As is the way of elections, everything the winner did will be deemed brilliant, and everything the loser did was hopeless. But McCain’s only big blunder was in choosing Sarah Palin as his running mate. It was after that that Obama’s opinion poll leads blew out.
‘The Palin effect’ is a phrase that will probably never be coined, but it should be. It would signify a dramatic move that sends a party’s base into rapturous high fives, and appeals to voters on some level, but still sends the middle ground running to the other candidate. We had something similar in Australia with Mark Latham in 2003-4.
Conservative Australian commentators proved more susceptible to the Palin effect phenomenon than their more grounded American counterparts.

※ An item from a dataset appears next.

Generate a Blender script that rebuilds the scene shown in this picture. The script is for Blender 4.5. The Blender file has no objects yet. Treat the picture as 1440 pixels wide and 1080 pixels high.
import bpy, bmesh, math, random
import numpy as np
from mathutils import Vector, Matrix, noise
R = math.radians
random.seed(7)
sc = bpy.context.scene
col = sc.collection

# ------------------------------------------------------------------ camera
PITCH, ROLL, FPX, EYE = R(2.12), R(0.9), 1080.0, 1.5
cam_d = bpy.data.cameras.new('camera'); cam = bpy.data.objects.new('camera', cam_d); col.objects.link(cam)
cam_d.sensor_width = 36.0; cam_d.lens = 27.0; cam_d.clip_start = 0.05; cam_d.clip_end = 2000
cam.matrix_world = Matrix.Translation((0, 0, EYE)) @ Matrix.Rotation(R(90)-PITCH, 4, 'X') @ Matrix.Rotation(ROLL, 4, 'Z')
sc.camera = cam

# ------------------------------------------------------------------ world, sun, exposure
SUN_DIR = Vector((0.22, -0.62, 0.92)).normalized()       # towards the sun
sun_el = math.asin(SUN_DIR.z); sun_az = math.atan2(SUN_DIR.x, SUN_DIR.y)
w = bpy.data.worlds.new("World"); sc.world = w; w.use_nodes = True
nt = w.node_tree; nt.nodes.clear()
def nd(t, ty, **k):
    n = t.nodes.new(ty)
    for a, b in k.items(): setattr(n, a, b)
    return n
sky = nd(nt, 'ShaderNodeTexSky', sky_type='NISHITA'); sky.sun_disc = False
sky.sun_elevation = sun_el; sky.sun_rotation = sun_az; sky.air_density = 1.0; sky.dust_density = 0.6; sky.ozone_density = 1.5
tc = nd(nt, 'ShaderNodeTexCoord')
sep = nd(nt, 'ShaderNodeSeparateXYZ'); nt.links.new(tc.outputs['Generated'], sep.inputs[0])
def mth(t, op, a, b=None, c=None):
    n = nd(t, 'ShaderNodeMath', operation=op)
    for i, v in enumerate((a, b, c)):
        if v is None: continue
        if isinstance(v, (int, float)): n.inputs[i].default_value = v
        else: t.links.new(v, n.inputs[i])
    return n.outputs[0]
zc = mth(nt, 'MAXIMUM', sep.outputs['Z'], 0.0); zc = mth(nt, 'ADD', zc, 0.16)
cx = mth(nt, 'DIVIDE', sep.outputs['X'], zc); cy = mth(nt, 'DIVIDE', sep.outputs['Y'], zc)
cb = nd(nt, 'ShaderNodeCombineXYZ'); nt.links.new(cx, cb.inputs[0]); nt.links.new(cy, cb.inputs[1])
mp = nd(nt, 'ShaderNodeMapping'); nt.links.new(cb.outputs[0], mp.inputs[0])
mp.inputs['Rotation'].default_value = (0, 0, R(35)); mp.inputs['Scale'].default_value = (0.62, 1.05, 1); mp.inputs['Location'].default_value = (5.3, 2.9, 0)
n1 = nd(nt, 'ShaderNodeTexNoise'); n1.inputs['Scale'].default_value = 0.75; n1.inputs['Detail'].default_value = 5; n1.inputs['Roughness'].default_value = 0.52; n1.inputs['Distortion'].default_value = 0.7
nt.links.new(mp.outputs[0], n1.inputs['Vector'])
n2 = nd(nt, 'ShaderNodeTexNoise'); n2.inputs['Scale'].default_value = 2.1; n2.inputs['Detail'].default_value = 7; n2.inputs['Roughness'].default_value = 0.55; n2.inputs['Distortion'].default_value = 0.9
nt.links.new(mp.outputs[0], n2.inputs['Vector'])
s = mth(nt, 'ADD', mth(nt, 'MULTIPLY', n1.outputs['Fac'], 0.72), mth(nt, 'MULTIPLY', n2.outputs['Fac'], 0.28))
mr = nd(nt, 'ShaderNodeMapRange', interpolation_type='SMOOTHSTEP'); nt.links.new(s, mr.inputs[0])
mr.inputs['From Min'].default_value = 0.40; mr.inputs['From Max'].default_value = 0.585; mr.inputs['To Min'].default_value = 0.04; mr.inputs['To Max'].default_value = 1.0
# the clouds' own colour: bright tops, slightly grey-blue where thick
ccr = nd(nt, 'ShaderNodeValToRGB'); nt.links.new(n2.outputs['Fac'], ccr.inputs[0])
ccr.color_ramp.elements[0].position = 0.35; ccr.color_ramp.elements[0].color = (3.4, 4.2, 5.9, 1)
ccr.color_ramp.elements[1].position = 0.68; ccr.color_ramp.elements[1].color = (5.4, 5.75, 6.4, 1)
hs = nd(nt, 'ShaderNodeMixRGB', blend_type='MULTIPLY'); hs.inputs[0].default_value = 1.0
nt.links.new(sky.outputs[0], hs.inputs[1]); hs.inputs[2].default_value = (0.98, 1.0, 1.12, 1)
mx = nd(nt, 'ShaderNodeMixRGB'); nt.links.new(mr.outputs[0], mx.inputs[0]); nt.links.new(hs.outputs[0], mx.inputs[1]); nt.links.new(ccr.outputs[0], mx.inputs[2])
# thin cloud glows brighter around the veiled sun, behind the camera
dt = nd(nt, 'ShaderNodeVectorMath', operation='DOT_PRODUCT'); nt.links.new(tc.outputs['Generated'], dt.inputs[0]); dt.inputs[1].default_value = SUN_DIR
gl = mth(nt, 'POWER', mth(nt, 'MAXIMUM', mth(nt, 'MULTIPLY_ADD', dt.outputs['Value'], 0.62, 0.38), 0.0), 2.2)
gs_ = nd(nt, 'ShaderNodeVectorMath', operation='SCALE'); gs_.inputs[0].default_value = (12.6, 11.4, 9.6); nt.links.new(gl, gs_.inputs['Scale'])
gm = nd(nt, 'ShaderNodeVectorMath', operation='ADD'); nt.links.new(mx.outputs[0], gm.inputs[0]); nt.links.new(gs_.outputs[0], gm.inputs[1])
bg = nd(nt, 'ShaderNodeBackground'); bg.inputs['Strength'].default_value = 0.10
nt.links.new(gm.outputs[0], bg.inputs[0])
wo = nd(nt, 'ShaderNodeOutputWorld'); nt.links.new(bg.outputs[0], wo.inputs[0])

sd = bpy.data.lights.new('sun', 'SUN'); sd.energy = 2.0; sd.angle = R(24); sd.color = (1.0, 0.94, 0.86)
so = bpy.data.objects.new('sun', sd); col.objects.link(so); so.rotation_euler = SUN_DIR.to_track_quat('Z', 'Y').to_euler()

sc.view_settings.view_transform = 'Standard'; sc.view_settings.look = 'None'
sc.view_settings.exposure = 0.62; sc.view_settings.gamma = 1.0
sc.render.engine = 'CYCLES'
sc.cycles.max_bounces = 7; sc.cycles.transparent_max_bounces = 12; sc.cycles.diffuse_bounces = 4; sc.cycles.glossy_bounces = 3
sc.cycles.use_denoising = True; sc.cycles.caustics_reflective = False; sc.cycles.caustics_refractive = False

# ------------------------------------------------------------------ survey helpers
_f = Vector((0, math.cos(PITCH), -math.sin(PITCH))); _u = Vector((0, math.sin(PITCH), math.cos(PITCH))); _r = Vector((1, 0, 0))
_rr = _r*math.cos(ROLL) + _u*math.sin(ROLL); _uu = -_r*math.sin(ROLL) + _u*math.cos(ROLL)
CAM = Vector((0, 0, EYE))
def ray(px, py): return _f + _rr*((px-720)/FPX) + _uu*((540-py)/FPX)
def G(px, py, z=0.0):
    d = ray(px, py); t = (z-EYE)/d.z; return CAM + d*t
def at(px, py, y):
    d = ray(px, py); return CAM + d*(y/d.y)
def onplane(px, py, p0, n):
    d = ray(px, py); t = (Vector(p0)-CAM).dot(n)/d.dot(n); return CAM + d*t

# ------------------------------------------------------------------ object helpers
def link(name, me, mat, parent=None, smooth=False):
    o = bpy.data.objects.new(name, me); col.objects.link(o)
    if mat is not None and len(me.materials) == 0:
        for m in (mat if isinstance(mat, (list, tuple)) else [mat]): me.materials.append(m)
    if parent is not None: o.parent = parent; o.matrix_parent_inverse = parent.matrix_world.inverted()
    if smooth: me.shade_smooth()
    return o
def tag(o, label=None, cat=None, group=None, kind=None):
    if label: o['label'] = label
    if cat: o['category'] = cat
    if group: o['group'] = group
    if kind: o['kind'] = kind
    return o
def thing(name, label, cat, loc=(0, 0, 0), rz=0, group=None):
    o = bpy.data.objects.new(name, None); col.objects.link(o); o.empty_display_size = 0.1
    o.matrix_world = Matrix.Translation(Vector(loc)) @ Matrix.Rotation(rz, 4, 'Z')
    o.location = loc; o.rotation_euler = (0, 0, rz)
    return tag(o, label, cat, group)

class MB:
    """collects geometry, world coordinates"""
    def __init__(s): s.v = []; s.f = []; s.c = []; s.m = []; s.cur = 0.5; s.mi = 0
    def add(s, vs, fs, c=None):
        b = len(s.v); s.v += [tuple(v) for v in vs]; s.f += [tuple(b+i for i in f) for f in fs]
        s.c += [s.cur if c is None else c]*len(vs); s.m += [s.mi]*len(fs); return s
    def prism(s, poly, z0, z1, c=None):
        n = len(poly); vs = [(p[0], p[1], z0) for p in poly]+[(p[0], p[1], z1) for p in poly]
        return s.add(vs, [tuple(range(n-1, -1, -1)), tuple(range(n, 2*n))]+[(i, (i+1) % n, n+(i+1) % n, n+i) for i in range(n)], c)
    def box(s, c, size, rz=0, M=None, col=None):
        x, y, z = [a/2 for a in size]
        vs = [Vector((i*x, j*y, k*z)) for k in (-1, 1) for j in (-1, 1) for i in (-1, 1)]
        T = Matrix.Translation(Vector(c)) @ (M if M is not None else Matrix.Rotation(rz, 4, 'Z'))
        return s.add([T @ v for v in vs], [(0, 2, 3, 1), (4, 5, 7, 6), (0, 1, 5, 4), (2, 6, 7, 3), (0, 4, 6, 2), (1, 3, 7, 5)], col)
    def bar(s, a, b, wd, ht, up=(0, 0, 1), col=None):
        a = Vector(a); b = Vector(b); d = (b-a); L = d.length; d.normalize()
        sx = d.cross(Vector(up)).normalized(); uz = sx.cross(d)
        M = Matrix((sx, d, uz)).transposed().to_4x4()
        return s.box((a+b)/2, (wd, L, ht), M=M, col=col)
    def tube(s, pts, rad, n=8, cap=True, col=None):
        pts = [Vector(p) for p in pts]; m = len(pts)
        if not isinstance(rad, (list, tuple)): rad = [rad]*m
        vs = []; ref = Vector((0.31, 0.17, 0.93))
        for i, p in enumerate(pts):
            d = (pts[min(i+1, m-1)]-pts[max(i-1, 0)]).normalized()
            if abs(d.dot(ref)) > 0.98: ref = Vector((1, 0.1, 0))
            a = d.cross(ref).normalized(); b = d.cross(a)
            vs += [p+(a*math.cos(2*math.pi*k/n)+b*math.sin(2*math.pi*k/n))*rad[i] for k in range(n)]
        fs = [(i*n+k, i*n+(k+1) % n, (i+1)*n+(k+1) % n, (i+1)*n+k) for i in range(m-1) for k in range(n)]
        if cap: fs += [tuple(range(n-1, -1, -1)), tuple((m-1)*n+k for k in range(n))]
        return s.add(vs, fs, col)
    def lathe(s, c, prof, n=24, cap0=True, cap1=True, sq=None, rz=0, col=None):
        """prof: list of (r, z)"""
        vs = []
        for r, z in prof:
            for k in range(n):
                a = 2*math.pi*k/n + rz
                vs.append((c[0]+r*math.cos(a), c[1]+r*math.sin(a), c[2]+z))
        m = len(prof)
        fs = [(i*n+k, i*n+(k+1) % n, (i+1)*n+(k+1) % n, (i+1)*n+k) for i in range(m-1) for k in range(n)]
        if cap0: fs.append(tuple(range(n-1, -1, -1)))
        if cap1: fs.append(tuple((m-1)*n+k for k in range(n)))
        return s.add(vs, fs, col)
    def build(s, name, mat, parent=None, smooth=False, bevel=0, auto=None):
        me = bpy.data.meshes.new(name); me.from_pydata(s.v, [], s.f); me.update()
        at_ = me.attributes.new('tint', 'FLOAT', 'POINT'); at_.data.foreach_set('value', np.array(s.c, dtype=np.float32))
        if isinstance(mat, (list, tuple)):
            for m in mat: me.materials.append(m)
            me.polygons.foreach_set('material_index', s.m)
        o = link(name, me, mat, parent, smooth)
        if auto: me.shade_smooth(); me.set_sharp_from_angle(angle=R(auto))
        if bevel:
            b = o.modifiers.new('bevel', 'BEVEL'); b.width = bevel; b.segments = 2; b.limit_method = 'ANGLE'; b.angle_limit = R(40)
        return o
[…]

After the 2004 election loss, wackier Democrats complained that if the left-wing Howard Dean had been the candidate, he would have defeated Bush. Similarly, today a few souls on the other side are not only maintaining Palin was a plus, but that she should be Republican candidate in 2012!
That’s called throwing good money after bad.
If Sarah Palin surfaces around 2012 it’ll most likely be in a flashback to history moment on late night TV. It could also be spotlighting her as a grand mom for the umpteenth time or reporting she shot another moose or she changed her optometrist. Nothing of consequence politically. She’s had her five weeks of fame that was enough for everyone.
Bill Kristol must have heartburn this morning because very few other republicans of note wanted anything to do with Sarah Palin.
Tina Fey did the world a great service.
Yeah, Tina Fey should get a campaign medal. Valorous and Satirical Service on the Late Night Comedy Front, something like that.
If she elects to run, she will be formidable. Four years hence, there will be alot more ” objective” data on which to assess the new administration. No more ‘hope” and “change” but the real deal. Has the homeland remained safe, have there been further attacks, as an undoubetedly emboldened radical islam makes it moves, have Americans seen any real wealth creation or will it just be ‘robbing Peter to pay Paul’ and have the assaults on the unborn come to fruition? She will have learnt alot from her first encounter into the federal sphere. God’s speed to her!
McCain’s poll numbers started to slide as the Couric interviews came out – ie at least four days before the Lehmans bankruptcy. If you think Palin was not, in the end, a net drag on McCain then you have simply not been paying attention.